Required work >> Count every line of the material that holds the string "picture". Respond with the total only.

Excerpted records >>
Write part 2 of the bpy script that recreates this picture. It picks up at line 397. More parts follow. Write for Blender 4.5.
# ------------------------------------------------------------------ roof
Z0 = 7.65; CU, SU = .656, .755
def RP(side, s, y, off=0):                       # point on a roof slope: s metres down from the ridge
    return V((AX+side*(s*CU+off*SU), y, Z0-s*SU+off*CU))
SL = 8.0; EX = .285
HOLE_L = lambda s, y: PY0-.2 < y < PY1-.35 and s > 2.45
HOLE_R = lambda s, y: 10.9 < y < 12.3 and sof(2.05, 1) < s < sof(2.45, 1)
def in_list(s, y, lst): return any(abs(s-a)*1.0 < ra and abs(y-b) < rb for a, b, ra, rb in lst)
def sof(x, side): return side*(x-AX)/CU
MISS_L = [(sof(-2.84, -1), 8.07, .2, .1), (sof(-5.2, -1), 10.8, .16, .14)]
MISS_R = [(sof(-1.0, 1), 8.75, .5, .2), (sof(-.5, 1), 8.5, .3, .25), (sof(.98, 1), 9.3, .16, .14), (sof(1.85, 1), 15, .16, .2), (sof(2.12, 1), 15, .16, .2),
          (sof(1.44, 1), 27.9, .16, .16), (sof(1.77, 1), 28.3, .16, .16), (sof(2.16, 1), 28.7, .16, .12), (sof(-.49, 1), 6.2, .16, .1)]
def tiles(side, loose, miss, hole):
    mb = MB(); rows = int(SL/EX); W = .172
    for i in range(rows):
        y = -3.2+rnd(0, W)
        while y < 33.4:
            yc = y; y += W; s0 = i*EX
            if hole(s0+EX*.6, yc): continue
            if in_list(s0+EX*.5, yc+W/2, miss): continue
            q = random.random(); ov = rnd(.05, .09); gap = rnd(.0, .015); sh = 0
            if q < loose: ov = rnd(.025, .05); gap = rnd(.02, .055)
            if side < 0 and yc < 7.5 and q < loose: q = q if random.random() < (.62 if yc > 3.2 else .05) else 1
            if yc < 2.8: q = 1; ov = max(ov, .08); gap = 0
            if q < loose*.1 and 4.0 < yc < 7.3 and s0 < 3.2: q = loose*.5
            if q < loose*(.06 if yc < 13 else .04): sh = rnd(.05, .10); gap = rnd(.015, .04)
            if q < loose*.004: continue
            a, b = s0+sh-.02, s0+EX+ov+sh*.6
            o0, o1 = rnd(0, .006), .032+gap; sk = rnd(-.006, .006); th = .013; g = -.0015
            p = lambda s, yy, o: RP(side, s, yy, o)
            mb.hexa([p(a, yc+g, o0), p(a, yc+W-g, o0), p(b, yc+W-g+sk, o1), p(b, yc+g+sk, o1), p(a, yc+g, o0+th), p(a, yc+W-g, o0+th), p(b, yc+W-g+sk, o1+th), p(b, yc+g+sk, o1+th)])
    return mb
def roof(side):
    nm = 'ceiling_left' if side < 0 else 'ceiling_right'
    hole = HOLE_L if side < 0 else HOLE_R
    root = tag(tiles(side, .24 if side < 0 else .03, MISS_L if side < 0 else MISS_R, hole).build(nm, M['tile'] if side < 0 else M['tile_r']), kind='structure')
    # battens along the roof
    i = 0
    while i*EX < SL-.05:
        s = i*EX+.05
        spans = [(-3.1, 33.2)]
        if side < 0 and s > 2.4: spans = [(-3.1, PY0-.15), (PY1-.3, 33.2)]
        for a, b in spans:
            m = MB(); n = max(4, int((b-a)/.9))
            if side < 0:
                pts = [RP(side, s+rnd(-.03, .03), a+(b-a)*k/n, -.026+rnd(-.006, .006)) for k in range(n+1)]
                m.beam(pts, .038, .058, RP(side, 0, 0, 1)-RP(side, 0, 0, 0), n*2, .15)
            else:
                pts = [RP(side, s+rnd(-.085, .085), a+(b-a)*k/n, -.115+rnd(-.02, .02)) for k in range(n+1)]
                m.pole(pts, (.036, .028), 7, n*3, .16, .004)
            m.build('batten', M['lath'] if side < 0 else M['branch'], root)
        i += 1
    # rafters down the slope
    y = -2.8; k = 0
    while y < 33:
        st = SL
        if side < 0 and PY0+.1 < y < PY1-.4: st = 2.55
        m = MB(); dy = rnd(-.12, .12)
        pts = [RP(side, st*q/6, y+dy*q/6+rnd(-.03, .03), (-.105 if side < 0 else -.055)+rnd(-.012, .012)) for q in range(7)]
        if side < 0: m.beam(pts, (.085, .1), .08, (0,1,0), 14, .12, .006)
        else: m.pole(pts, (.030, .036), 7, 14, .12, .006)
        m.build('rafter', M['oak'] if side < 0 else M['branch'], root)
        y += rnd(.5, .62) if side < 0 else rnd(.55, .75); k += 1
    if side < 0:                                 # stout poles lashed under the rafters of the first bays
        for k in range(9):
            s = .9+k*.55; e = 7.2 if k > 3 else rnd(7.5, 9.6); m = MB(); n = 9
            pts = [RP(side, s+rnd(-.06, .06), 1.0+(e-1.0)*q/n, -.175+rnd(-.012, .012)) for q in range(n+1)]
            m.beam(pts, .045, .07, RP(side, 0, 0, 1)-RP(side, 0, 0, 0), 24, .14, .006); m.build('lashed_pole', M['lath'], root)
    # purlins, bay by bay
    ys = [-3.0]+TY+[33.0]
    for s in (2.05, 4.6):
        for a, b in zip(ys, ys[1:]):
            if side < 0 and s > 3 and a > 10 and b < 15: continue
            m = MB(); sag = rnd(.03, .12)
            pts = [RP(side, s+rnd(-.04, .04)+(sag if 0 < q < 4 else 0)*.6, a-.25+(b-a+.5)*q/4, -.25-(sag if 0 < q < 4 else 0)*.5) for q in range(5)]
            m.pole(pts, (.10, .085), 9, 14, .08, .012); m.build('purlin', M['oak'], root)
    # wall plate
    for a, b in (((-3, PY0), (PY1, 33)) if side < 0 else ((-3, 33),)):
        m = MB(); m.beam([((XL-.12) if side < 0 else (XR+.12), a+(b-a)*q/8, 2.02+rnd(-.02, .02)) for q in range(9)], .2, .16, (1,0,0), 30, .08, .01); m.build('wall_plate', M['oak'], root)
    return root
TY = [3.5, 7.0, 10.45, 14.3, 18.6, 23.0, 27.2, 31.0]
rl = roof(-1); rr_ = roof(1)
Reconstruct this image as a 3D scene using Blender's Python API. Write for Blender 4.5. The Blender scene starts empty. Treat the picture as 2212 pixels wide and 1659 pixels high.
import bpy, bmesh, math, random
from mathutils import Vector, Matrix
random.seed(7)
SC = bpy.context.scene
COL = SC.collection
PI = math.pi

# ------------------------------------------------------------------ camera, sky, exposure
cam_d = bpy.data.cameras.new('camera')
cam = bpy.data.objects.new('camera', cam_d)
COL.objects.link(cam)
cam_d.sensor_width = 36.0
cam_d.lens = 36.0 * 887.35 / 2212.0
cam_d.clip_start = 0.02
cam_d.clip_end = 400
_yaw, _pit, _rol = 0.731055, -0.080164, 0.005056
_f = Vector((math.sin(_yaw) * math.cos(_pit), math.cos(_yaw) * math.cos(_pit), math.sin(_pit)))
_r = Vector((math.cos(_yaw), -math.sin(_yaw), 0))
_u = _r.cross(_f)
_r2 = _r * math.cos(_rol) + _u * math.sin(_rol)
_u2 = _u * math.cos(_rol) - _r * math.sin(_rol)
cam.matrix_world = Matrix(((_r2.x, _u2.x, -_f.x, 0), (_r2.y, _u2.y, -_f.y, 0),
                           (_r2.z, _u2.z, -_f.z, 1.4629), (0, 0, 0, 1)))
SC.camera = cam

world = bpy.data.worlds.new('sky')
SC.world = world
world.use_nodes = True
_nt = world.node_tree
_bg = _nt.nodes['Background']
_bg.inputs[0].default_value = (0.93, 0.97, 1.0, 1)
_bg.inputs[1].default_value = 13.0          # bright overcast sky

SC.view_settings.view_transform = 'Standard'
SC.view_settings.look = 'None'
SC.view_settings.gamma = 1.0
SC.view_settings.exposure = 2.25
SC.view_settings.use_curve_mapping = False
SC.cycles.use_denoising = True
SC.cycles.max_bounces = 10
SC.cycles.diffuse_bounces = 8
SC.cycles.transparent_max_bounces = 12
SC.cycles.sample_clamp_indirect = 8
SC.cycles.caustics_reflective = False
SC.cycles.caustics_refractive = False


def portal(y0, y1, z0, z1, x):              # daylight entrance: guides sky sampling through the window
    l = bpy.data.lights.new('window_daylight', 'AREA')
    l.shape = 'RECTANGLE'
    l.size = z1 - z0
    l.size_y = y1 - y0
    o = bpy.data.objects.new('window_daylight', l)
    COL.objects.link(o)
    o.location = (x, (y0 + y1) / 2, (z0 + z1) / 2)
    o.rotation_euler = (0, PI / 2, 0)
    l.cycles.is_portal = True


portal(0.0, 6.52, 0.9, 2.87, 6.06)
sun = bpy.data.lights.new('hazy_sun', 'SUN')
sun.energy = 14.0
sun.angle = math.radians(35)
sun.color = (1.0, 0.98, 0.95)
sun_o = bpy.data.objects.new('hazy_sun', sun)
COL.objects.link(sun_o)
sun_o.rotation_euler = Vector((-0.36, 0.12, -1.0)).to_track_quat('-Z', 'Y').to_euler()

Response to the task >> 2